The sale signaling continued portfolio recycling among Philippine property developers tapping real estate investment trusts.
Megaworld disclosed that it sold 70 million common shares of MREIT at P13.50 per share on March 6. The transaction will be settled on March 10.
The shares were sold via a negotiated block trade, with BDO Securities acting as broker for the deal.
While relatively modest in size, the move reflects a broader strategy among property groups to periodically monetize REIT holdings while maintaining overall control. Such transactions allow developers to unlock capital tied up in stabilized income generating assets while continuing to benefit from recurring rental streams through their remaining stakes.

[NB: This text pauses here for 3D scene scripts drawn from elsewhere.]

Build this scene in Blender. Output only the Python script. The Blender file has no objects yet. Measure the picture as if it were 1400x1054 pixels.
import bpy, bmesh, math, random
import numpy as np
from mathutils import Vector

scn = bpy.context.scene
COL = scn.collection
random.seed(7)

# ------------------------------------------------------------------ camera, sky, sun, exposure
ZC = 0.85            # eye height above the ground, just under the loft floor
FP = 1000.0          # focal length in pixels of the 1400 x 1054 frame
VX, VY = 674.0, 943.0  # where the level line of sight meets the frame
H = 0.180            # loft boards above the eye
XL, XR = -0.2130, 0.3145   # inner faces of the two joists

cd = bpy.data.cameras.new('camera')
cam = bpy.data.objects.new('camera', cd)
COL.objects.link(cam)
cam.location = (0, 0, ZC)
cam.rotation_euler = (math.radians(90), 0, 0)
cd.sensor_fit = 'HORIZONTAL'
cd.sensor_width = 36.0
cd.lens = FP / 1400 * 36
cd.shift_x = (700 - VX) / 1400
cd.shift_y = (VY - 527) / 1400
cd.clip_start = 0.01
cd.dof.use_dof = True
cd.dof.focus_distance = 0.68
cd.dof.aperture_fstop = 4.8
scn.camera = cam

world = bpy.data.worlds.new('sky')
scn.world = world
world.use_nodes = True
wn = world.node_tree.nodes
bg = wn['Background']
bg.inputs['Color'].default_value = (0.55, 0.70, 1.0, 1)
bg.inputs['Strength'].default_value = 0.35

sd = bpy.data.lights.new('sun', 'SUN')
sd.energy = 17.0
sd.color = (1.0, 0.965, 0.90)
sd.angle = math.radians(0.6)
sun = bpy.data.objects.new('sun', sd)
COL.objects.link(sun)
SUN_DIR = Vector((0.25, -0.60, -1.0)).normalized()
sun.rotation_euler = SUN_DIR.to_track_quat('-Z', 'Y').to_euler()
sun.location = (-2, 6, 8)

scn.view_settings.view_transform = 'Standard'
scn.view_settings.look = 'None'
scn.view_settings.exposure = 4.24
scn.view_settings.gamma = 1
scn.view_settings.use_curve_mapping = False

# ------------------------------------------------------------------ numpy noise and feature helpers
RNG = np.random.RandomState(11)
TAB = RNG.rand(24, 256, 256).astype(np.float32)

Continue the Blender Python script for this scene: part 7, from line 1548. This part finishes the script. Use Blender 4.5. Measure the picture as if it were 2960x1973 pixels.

For Megaworld, MREIT remains a key platform for recycling mature office assets into a yield driven investment vehicle. Since its listing, the REIT has steadily expanded its portfolio of office properties largely sourced from Megaworld’s township developments.
The latest block sale suggests Megaworld is once again tapping the liquidity of the REIT market to support future investments.
The listed property developer has set aside P65 billion to expand its township projects outside Metro Manila this year
Megaworld said it will submit a reinvestment plan detailing how the proceeds will be used, in line with regulatory requirements governing asset recycling among REIT sponsors.
Investors often watch these reinvestment disclosures closely. They can offer clues about where developers plan to deploy fresh capital, whether toward new office towers, township expansion, or additional income generating assets that may eventually be injected into the REIT.
For now, the sale underscores the quiet but steady role REITs are playing in reshaping how Philippine property giants fund growth.